2*Department of Geography, 2181 LeFrak Hall, University of Maryland, College Park, MD 20742;
3Earth System Science Interdisciplinary Center, University of Maryland, 2207 Computer and Space Sciences Building, College Park, MD 20742;
4Goddard Space Flight Center, National Aeronautics and Space Administration, Mail Code 614.5, Greenbelt, MD 20771
5Divisão de Sensoriamento Remoto, Instituto Nacional de Pesquisas Espaciais (INPE), Av. dos Astronautas, 1758 Jardim da Granja, São José dos Campos, SP 12227-010, Brazil;
6Oxford University Centre for the Environment, University of Oxford, South Parks Road, Oxford OX1 3QY, United Kingdom
7Complex Systems Research Center, University of New Hampshire, Morse Hall, Durham, NH 03824; and

Tóm tắt

Intensive mechanized agriculture in the Brazilian Amazon grew by >3.6 million hectares (ha) during 2001–2004. Whether this cropland expansion resulted from intensified use of land previously cleared for cattle ranching or new deforestation has not been quantified and has major implications for future deforestation dynamics, carbon fluxes, forest fragmentation, and other ecosystem services.
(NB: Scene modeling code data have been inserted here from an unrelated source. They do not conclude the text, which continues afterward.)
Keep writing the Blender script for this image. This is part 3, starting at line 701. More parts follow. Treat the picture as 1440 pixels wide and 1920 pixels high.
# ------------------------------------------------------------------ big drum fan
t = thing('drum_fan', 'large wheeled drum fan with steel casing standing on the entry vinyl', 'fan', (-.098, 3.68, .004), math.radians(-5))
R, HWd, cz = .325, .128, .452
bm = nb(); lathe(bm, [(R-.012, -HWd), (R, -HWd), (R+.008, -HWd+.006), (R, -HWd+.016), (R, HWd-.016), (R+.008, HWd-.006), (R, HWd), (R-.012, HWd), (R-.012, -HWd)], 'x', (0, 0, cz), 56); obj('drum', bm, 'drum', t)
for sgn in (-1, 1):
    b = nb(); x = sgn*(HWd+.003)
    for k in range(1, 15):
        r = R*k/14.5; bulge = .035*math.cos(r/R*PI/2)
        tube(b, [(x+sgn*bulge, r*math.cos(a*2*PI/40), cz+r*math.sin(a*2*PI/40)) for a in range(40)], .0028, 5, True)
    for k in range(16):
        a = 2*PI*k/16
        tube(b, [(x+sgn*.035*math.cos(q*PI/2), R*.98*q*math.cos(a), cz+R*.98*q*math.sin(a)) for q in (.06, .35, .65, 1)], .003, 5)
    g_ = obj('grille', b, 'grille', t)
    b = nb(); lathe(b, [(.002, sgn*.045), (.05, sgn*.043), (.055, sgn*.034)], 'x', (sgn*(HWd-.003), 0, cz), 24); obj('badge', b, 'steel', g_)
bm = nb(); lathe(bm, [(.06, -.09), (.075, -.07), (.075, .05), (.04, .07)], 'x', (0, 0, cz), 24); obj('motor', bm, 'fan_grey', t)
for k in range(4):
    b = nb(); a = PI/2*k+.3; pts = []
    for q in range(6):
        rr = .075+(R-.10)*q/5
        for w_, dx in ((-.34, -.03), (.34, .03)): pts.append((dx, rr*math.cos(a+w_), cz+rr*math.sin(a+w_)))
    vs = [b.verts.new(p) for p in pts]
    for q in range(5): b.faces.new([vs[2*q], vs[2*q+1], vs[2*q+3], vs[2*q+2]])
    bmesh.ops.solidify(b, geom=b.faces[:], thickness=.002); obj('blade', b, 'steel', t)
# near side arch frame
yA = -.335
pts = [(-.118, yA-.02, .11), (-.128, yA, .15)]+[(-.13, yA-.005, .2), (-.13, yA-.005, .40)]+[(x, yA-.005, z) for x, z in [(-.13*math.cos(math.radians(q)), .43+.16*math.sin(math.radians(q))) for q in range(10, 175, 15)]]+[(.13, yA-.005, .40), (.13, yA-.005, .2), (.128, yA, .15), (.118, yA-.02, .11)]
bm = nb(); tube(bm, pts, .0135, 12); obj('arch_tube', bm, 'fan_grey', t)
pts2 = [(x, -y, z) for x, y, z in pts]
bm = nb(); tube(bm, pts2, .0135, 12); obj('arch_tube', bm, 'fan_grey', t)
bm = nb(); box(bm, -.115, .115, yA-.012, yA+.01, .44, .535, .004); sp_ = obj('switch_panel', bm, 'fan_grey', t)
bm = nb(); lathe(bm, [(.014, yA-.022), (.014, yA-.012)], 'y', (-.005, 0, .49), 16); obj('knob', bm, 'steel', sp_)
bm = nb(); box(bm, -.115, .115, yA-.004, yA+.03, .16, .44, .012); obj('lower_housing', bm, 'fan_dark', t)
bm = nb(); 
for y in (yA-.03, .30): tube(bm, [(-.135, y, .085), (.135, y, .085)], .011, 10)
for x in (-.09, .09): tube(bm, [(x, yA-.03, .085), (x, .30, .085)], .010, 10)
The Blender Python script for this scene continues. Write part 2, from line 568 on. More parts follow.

We combine deforestation maps, field surveys, and satellite-based information on vegetation phenology to characterize the fate of large (>25-ha) clearings as cropland, cattle pasture, or regrowing forest in the years after initial clearing in Mato Grosso, the Brazilian state with the highest deforestation rate and soybean production since 2001. Statewide, direct conversion of forest to cropland totaled >540,000 ha during 2001–2004, peaking at 23% of 2003 annual deforestation. Cropland deforestation averaged twice the size of clearings for pasture (mean sizes, 333 and 143 ha, respectively), and conversion occurred rapidly; >90% of clearings for cropland were planted in the first year after deforestation. Area deforested for cropland and mean annual soybean price in the year of forest clearing were directly correlated (R2= 0.72), suggesting that deforestation rates could return to higher levels seen in 2003–2004 with a rebound of crop prices in international markets. Pasture remains the dominant land use after forest clearing in Mato Grosso, but the growing importance of larger and faster conversion of forest to cropland defines a new paradigm of forest loss in Amazonia and refutes the claim that agricultural intensification does not lead to new deforestation.